At a highly charged Prime Minister’s Questions earlier, Mrs May said MPs had “indulged themselves on Europe for too long” and voters “deserved better”.

She said she had rejected calls for a longer delay to Brexit because she wanted to avoid the UK taking part in European elections in May, which she said would be “unacceptable” three years after voting to leave the EU.

“It would be a failure to deliver on the referendum decision this House said it would deliver,” she told the Commons.

But she added: “As prime minister I could not consider a further delay beyond 30 June.”

This was seen by some as an indication that Mrs May would resign rather than seek a further delay.

Labour leader Jeremy Corbyn accused her of leading the UK into “crisis, chaos and division”.

“We are still legally due to leave the European Union in nine days’ time,” he told Mrs May at PMQs.

“Months of running down the clock and a concerted campaign of blackmail, bullying and bribery has failed to convince the House or the country that her deal is anything but a damaging national failure and should be rejected.”

He urged the prime minister to meet him later on Wednesday to discuss a “compromise to get through this crisis”, a plea ignored by the PM.

The Labour leader will travel to Brussels on Thursday to meet the EU’s chief negotiator Michel Barnier. He is also expected to hold talks with several EU 27 leaders.

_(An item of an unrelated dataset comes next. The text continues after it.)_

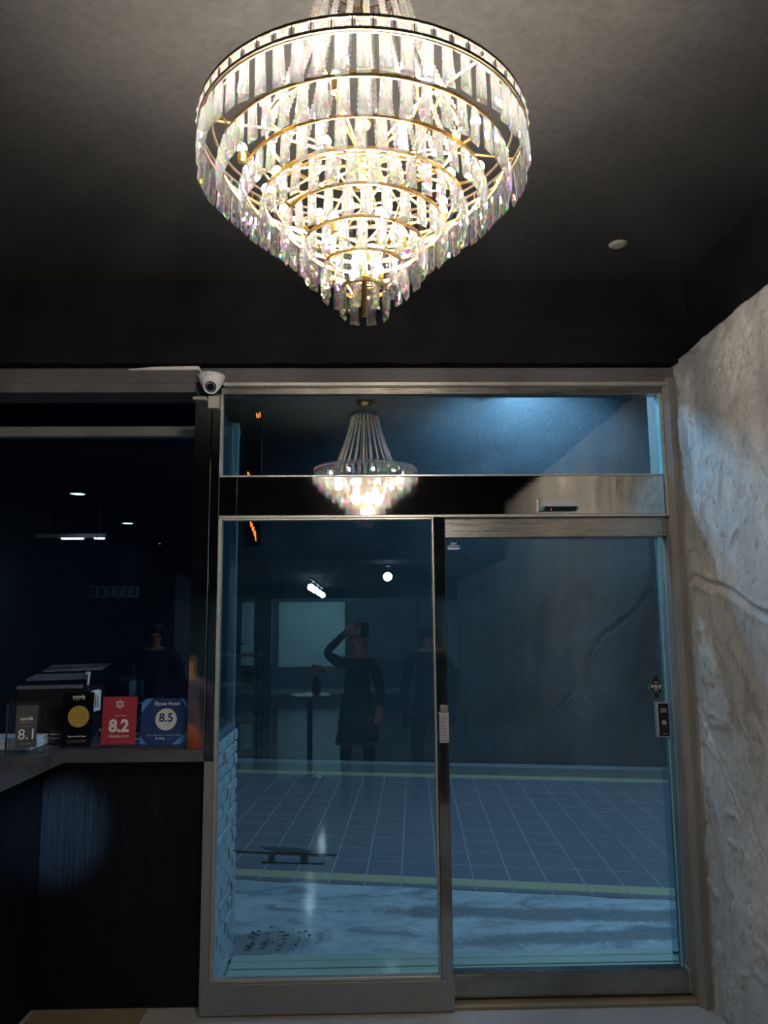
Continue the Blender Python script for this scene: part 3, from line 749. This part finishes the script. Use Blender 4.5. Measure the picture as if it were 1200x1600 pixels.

In her letter to Mr Tusk, the prime minister says she had wanted to hold a Commons vote on her withdrawal agreement this week but had been prevented from doing so by Commons Speaker John Bercow.

But she adds: “It remains my intention to bring the deal back to the House.”

If the motion is passed, more time will be needed for Parliament to ratify the deal, she says. There is no mention in the letter of a longer delay, as some had been expecting.

May, who has been meeting groups of cabinet ministers on Wednesday afternoon, told MPs that an extension beyond 30 June would not “take no-deal off the table” if an agreement had still not been reached.

She has repeatedly insisted the UK would leave the EU on 29 March and she told MPs it had always been her preferred option, but with a withdrawal deal to ensure it was an “orderly” exit.

But she was forced to seek a delay after MPs twice rejected the withdrawal deal she has agreed with the EU by massive margins and voted to reject a no-deal Brexit.

Her plan to hold a third vote on the deal this week were blocked by the Speaker, John Bercow, who said it would break longstanding conventions preventing MPs from being repeatedly asked the same question.

MPs from across the political spectrum lined up to attack Mrs May over her announcement at prime minister’s questions.

The SNP’s Pete Wishart, who wants another EU referendum, accused her of “caving in to Brexiteers”.

He urged her to “develop a backbone and stand up to those who would take this nation to disaster”.

Yvette Cooper – one of a string of Labour MPs to call for “indicative votes” on different alternatives to Mrs May’s Brexit deal – accused the PM of harming the national interest, adding: “I beg this prime minister to think again.”

Mrs May said Commons votes had already been held on different Brexit options and the “one positive thing” that had been agreed was to rule out a no-deal departure on 29 March.